§ **Task directions**
Your task is to repeat all of the material exactly.
================
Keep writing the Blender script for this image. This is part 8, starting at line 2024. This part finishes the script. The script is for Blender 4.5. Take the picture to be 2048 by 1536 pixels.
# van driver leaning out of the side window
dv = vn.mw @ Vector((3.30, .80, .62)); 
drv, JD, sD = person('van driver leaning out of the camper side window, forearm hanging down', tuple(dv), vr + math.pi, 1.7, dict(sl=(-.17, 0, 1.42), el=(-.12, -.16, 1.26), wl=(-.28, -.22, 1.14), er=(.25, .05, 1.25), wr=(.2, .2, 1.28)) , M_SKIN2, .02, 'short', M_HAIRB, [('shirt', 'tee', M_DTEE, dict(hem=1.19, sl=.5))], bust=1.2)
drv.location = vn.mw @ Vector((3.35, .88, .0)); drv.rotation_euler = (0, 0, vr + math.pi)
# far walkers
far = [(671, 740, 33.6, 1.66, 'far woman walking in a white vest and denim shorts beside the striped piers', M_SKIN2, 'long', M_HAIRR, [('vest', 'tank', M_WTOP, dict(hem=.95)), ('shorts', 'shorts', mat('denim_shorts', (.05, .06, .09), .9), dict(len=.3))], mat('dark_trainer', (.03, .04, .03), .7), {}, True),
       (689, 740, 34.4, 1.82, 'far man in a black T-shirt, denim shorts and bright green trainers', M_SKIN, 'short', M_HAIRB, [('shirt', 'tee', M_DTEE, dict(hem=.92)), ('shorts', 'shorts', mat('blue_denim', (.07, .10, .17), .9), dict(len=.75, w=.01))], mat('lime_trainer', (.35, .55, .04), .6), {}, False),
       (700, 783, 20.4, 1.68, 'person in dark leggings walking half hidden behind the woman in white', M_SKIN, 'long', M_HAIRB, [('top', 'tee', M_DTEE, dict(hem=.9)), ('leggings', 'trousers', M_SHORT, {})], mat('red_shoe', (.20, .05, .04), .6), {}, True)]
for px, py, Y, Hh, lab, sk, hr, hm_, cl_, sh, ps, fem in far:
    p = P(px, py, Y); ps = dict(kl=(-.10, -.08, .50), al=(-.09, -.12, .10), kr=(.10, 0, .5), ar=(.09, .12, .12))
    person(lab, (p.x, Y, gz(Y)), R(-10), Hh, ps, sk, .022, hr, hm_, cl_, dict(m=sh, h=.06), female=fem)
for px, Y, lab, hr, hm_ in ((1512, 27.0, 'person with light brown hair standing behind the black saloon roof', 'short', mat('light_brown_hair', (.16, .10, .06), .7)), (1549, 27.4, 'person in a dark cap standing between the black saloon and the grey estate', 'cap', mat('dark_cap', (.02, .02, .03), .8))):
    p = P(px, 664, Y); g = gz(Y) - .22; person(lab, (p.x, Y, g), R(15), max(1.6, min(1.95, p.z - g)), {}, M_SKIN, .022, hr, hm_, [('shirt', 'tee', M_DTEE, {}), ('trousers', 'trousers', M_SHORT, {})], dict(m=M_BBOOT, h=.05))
================
§ **Final result**
Keep writing the Blender script for this image. This is part 8, starting at line 2024. This part finishes the script. The script is for Blender 4.5. Take the picture to be 2048 by 1536 pixels.
# van driver leaning out of the side window
dv = vn.mw @ Vector((3.30, .80, .62)); 
drv, JD, sD = person('van driver leaning out of the camper side window, forearm hanging down', tuple(dv), vr + math.pi, 1.7, dict(sl=(-.17, 0, 1.42), el=(-.12, -.16, 1.26), wl=(-.28, -.22, 1.14), er=(.25, .05, 1.25), wr=(.2, .2, 1.28)) , M_SKIN2, .02, 'short', M_HAIRB, [('shirt', 'tee', M_DTEE, dict(hem=1.19, sl=.5))], bust=1.2)
drv.location = vn.mw @ Vector((3.35, .88, .0)); drv.rotation_euler = (0, 0, vr + math.pi)
# far walkers
far = [(671, 740, 33.6, 1.66, 'far woman walking in a white vest and denim shorts beside the striped piers', M_SKIN2, 'long', M_HAIRR, [('vest', 'tank', M_WTOP, dict(hem=.95)), ('shorts', 'shorts', mat('denim_shorts', (.05, .06, .09), .9), dict(len=.3))], mat('dark_trainer', (.03, .04, .03), .7), {}, True),
       (689, 740, 34.4, 1.82, 'far man in a black T-shirt, denim shorts and bright green trainers', M_SKIN, 'short', M_HAIRB, [('shirt', 'tee', M_DTEE, dict(hem=.92)), ('shorts', 'shorts', mat('blue_denim', (.07, .10, .17), .9), dict(len=.75, w=.01))], mat('lime_trainer', (.35, .55, .04), .6), {}, False),
       (700, 783, 20.4, 1.68, 'person in dark leggings walking half hidden behind the woman in white', M_SKIN, 'long', M_HAIRB, [('top', 'tee', M_DTEE, dict(hem=.9)), ('leggings', 'trousers', M_SHORT, {})], mat('red_shoe', (.20, .05, .04), .6), {}, True)]
for px, py, Y, Hh, lab, sk, hr, hm_, cl_, sh, ps, fem in far:
    p = P(px, py, Y); ps = dict(kl=(-.10, -.08, .50), al=(-.09, -.12, .10), kr=(.10, 0, .5), ar=(.09, .12, .12))
    person(lab, (p.x, Y, gz(Y)), R(-10), Hh, ps, sk, .022, hr, hm_, cl_, dict(m=sh, h=.06), female=fem)
for px, Y, lab, hr, hm_ in ((1512, 27.0, 'person with light brown hair standing behind the black saloon roof', 'short', mat('light_brown_hair', (.16, .10, .06), .7)), (1549, 27.4, 'person in a dark cap standing between the black saloon and the grey estate', 'cap', mat('dark_cap', (.02, .02, .03), .8))):
    p = P(px, 664, Y); g = gz(Y) - .22; person(lab, (p.x, Y, g), R(15), max(1.6, min(1.95, p.z - g)), {}, M_SKIN, .022, hr, hm_, [('shirt', 'tee', M_DTEE, {}), ('trousers', 'trousers', M_SHORT, {})], dict(m=M_BBOOT, h=.05))